Begin
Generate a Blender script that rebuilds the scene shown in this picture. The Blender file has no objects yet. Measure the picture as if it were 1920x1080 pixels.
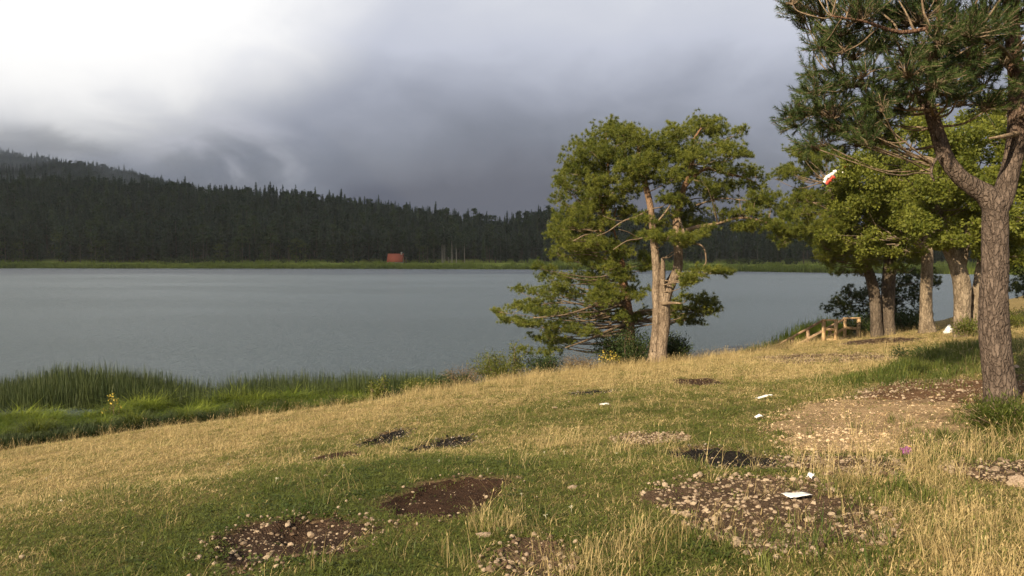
import bpy, math, random
import numpy as np
from mathutils import Vector, noise as mnoise

# ------------------------------------------------------------------ camera, sky, sun, exposure
S = bpy.context.scene
COL = S.collection
R = math.radians
EYE, FPX, PITCH = 5.5, 1387.0, math.atan(58 / 1387.0)
cam_d = bpy.data.cameras.new("camera"); cam = bpy.data.objects.new("camera", cam_d); COL.objects.link(cam)
cam.location = (0, 0, EYE); cam.rotation_euler = (math.pi / 2 - PITCH, 0, 0)
cam_d.sensor_width = 36; cam_d.lens = 26.0; cam_d.clip_start = 0.05; cam_d.clip_end = 6000
S.camera = cam

SUN_AZ, SUN_EL = R(40), R(28)          # SUN_AZ: degrees round to the left of straight behind the camera
sun_dir = Vector((-math.sin(SUN_AZ) * math.cos(SUN_EL), -math.cos(SUN_AZ) * math.cos(SUN_EL), math.sin(SUN_EL)))
sl = bpy.data.lights.new("sun", "SUN"); sl.energy = 5.0; sl.angle = R(0.6); sl.color = (1.0, 0.82, 0.56)
so = bpy.data.objects.new("sun", sl); COL.objects.link(so); so.location = (0, 0, 200)
so.rotation_euler = sun_dir.to_track_quat('Z', 'Y').to_euler()

S.view_settings.view_transform = 'Standard'; S.view_settings.look = 'None'
S.view_settings.exposure = 0.72; S.view_settings.gamma = 1.0; S.view_settings.use_curve_mapping = False
S.cycles.use_denoising = True
try: S.cycles.denoiser = 'OPENIMAGEDENOISE'
except Exception: pass
S.cycles.max_bounces = 6; S.cycles.diffuse_bounces = 3; S.cycles.glossy_bounces = 3
S.cycles.transmission_bounces = 4; S.cycles.volume_bounces = 0; S.cycles.transparent_max_bounces = 8
S.cycles.caustics_reflective = False; S.cycles.caustics_refractive = False


class NT:
    """small helper round a node tree"""
    def __init__(s, tree): s.t = tree; tree.nodes.clear()
    def n(s, typ, **kw):
        nd = s.t.nodes.new(typ)
        for k, v in kw.items(): setattr(nd, k, v)
        return nd
    def link(s, a, b): s.t.links.new(a, b)
    def put(s, sock, v):
        if isinstance(v, bpy.types.NodeSocket): s.t.links.new(v, sock)
        else: sock.default_value = v
    def m(s, op, a, b=None, c=None, clamp=False):
        nd = s.n('ShaderNodeMath', operation=op, use_clamp=clamp)
        s.put(nd.inputs[0], a)
        if b is not None: s.put(nd.inputs[1], b)
        if c is not None: s.put(nd.inputs[2], c)
        return nd.outputs[0]
    def rng(s, v, a, b, c=0.0, d=1.0, smooth=True):
        nd = s.n('ShaderNodeMapRange'); nd.interpolation_type = 'SMOOTHSTEP' if smooth else 'LINEAR'
        s.put(nd.inputs[0], v)
        for i, q in enumerate((a, b, c, d)): nd.inputs[1 + i].default_value = q
        return nd.outputs[0]
    def mix(s, f, a, b):
        nd = s.n('ShaderNodeMix', data_type='RGBA'); s.put(nd.inputs[0], f)
        for i, v in ((6, a), (7, b)):
            if not isinstance(v, bpy.types.NodeSocket): v = (*v[:3], 1)
            s.put(nd.inputs[i], v)
        return nd.outputs[2]
    def noise(s, vec, scale, detail=4, rough=.55, dist=0.0):
        nd = s.n('ShaderNodeTexNoise'); 
        if vec is not None: s.link(vec, nd.inputs['Vector'])
        nd.inputs['Scale'].default_value = scale; nd.inputs['Detail'].default_value = detail
        nd.inputs['Roughness'].default_value = rough; nd.inputs['Distortion'].default_value = dist
        return nd.outputs[0]
    def ramp(s, f, stops):
        nd = s.n('ShaderNodeValToRGB'); s.put(nd.inputs[0], f); e = nd.color_ramp.elements
        while len(e) < len(stops): e.new(.5)
        for el, (p, c) in zip(e, stops): el.position = p; el.color = (*c, 1)
        return nd.outputs[0]
    def mapping(s, vec, scale, loc=(0, 0, 0)):
        nd = s.n('ShaderNodeMapping'); s.link(vec, nd.inputs[0])
        nd.inputs['Scale'].default_value = scale; nd.inputs['Location'].default_value = loc
        return nd.outputs[0]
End
§ **DIRECTIONS**: Leave out the pictures, then repeat the listing above exactly from its first line to the line with "so.rotation_euler = sun_dir.to_track_quat('Z', 'Y').to_euler()", inclusive.

§ **RESULT OF THIS TASK**:
Generate a Blender script that rebuilds the scene shown in this picture. The Blender file has no objects yet. Measure the picture as if it were 1920x1080 pixels.
import bpy, math, random
import numpy as np
from mathutils import Vector, noise as mnoise

# ------------------------------------------------------------------ camera, sky, sun, exposure
S = bpy.context.scene
COL = S.collection
R = math.radians
EYE, FPX, PITCH = 5.5, 1387.0, math.atan(58 / 1387.0)
cam_d = bpy.data.cameras.new("camera"); cam = bpy.data.objects.new("camera", cam_d); COL.objects.link(cam)
cam.location = (0, 0, EYE); cam.rotation_euler = (math.pi / 2 - PITCH, 0, 0)
cam_d.sensor_width = 36; cam_d.lens = 26.0; cam_d.clip_start = 0.05; cam_d.clip_end = 6000
S.camera = cam

SUN_AZ, SUN_EL = R(40), R(28)          # SUN_AZ: degrees round to the left of straight behind the camera
sun_dir = Vector((-math.sin(SUN_AZ) * math.cos(SUN_EL), -math.cos(SUN_AZ) * math.cos(SUN_EL), math.sin(SUN_EL)))
sl = bpy.data.lights.new("sun", "SUN"); sl.energy = 5.0; sl.angle = R(0.6); sl.color = (1.0, 0.82, 0.56)
so = bpy.data.objects.new("sun", sl); COL.objects.link(so); so.location = (0, 0, 200)
so.rotation_euler = sun_dir.to_track_quat('Z', 'Y').to_euler()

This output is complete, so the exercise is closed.